>> BEGIN
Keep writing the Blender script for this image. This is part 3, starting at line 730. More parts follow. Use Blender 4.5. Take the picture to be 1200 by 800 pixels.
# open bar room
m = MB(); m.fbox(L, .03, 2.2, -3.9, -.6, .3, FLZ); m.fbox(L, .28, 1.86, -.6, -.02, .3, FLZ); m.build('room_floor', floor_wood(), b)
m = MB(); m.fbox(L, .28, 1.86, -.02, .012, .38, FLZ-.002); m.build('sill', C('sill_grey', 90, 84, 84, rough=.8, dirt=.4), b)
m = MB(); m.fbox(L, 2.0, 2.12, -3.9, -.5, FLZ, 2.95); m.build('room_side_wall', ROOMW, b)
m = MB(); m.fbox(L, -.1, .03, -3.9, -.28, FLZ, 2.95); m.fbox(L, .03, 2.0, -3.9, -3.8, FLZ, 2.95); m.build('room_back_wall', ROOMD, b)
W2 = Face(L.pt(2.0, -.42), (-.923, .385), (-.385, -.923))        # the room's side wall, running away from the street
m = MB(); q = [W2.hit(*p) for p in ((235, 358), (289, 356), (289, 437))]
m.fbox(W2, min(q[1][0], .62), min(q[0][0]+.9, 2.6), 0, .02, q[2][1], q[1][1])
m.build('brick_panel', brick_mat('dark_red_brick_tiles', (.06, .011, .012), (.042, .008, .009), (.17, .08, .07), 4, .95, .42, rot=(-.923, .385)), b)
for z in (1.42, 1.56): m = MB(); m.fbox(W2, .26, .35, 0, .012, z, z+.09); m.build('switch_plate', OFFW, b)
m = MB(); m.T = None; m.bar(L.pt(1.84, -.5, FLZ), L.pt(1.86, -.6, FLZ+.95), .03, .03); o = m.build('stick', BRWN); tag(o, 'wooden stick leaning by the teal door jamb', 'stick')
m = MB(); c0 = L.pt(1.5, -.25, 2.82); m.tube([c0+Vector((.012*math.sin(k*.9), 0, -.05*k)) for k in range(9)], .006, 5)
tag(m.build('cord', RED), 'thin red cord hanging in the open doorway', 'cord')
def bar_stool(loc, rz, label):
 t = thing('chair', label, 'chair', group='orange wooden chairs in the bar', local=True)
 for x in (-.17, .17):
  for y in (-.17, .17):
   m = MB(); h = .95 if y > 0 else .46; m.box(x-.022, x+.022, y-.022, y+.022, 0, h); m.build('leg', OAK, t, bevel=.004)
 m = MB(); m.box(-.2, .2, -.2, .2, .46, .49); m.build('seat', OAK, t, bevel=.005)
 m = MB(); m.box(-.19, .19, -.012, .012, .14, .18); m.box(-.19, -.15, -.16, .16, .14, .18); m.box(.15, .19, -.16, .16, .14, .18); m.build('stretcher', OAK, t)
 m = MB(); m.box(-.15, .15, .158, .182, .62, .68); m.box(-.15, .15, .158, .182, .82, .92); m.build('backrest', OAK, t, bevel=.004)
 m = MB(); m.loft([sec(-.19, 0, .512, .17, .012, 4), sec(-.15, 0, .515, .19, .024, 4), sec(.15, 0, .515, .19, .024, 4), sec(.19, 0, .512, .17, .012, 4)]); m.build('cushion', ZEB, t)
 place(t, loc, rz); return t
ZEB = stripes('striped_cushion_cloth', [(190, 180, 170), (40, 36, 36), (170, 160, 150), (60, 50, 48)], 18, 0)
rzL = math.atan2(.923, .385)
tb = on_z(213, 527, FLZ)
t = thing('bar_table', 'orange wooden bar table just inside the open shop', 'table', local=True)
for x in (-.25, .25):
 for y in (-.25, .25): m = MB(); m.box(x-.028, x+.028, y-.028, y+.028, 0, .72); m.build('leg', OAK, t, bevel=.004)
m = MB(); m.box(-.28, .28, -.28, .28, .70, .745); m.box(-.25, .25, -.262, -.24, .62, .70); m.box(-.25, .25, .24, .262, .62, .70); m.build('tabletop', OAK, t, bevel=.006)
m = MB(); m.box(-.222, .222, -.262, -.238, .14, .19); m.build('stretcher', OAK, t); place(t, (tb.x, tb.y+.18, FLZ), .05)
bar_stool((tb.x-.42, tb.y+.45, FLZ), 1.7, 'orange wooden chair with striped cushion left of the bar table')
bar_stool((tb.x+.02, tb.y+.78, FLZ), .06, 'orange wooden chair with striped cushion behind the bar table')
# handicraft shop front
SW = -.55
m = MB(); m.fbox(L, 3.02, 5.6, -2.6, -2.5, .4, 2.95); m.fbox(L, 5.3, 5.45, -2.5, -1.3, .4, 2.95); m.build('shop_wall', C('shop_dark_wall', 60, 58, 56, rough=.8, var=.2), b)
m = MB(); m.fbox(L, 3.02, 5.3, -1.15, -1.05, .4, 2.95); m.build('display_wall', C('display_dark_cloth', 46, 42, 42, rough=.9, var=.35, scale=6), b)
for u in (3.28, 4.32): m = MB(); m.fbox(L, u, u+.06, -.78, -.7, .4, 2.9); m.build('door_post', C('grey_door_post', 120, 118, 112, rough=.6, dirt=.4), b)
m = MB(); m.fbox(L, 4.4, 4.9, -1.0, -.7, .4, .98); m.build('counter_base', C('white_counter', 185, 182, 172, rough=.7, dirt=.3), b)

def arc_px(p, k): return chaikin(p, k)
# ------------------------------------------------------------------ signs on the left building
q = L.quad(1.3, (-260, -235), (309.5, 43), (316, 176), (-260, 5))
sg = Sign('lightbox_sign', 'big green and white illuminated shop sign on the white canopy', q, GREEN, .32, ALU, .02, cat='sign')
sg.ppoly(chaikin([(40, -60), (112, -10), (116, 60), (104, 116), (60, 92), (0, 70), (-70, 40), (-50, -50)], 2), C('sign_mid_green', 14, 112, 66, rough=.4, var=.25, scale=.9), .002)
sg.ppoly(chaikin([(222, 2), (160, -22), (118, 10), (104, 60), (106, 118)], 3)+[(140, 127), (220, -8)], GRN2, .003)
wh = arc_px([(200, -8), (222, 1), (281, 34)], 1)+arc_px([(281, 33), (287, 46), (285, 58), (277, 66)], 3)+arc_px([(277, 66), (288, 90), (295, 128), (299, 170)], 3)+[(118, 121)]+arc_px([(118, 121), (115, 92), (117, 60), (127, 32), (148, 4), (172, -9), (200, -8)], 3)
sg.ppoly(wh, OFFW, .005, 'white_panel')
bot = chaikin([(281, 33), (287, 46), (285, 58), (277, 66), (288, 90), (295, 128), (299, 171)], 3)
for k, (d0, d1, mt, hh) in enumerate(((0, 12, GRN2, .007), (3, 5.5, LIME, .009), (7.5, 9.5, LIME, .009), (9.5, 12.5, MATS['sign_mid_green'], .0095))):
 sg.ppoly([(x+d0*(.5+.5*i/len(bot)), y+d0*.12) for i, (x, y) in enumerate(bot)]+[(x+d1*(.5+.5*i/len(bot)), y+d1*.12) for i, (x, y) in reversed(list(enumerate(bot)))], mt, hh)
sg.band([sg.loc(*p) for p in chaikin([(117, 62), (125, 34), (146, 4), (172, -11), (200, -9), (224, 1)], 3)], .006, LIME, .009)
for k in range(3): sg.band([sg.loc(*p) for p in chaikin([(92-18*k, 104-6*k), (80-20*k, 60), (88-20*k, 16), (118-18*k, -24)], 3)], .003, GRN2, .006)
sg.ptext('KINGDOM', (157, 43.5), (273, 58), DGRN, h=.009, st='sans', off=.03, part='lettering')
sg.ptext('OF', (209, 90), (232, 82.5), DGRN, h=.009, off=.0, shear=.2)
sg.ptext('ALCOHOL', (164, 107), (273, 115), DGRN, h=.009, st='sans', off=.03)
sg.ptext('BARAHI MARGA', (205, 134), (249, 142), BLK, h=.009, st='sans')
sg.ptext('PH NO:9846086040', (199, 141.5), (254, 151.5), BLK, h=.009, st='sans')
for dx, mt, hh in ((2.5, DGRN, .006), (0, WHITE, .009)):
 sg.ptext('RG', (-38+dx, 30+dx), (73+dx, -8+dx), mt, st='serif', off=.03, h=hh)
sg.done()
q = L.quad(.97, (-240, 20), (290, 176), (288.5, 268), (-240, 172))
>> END
## WHAT YOU ARE ASKED TO DO
Which lines above hold the word "part"? Copy each of them.

## FINAL RESULT
Keep writing the Blender script for this image. This is part 3, starting at line 730. More parts follow. Use Blender 4.5. Take the picture to be 1200 by 800 pixels.
sg.ptext('KINGDOM', (157, 43.5), (273, 58), DGRN, h=.009, st='sans', off=.03, part='lettering')